• _Data lines_

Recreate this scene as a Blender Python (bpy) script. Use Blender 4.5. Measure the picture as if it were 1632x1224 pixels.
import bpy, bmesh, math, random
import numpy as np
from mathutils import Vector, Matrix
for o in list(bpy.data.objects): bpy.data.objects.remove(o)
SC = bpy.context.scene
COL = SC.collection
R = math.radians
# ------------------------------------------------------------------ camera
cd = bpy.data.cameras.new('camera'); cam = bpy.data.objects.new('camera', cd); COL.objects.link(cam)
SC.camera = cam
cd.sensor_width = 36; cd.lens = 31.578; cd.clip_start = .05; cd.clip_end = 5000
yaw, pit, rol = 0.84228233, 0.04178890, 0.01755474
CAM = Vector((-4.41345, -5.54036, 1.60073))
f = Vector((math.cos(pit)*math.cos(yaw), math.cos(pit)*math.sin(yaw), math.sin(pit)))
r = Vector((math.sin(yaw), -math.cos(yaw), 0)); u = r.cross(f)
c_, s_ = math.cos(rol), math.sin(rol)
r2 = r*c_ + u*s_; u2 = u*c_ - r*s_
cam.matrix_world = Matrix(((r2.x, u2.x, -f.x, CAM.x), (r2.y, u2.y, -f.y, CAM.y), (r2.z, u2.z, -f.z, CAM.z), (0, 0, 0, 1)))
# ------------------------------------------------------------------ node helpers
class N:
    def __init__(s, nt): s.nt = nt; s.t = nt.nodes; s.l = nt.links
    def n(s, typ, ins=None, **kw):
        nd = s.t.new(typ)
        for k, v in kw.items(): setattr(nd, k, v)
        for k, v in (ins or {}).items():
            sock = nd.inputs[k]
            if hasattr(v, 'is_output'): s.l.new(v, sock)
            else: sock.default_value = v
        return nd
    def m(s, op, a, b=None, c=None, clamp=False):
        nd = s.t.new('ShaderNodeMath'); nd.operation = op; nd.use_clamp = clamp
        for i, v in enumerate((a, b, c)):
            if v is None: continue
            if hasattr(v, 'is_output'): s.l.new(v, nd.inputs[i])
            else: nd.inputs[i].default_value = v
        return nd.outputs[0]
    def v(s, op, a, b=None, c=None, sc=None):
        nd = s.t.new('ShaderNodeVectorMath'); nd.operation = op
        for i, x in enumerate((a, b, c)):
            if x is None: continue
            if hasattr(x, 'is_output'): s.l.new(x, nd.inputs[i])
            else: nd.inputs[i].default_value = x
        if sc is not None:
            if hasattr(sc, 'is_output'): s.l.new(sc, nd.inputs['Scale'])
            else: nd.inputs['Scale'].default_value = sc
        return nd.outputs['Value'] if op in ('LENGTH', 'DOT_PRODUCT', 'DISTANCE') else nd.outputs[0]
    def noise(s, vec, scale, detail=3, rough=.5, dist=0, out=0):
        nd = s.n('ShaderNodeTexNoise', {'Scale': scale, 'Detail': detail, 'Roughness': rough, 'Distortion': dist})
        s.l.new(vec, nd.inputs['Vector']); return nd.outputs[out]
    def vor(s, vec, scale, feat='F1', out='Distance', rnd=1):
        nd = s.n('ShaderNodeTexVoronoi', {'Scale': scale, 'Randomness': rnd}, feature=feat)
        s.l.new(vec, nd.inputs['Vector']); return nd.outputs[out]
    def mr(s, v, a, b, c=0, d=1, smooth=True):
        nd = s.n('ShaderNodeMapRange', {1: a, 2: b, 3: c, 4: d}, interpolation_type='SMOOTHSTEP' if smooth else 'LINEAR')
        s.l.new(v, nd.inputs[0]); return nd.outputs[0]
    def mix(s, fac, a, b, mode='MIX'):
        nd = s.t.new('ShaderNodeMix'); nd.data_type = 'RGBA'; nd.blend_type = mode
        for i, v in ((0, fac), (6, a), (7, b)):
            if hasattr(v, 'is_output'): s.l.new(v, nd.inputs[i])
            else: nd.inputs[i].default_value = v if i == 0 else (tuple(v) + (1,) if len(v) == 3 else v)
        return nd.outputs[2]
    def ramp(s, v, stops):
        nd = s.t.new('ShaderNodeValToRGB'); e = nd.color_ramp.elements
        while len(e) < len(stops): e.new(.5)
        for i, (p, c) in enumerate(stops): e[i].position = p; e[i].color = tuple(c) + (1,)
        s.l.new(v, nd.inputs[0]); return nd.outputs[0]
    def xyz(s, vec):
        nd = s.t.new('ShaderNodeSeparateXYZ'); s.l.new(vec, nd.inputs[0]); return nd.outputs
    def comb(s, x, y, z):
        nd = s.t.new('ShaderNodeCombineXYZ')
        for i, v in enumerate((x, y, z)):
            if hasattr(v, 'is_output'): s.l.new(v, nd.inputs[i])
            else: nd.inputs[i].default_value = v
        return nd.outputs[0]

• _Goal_
Select all lines in the listing above where the word "scene" appears, and show them.

• _Written response_
Recreate this scene as a Blender Python (bpy) script. Use Blender 4.5. Measure the picture as if it were 1632x1224 pixels.
SC = bpy.context.scene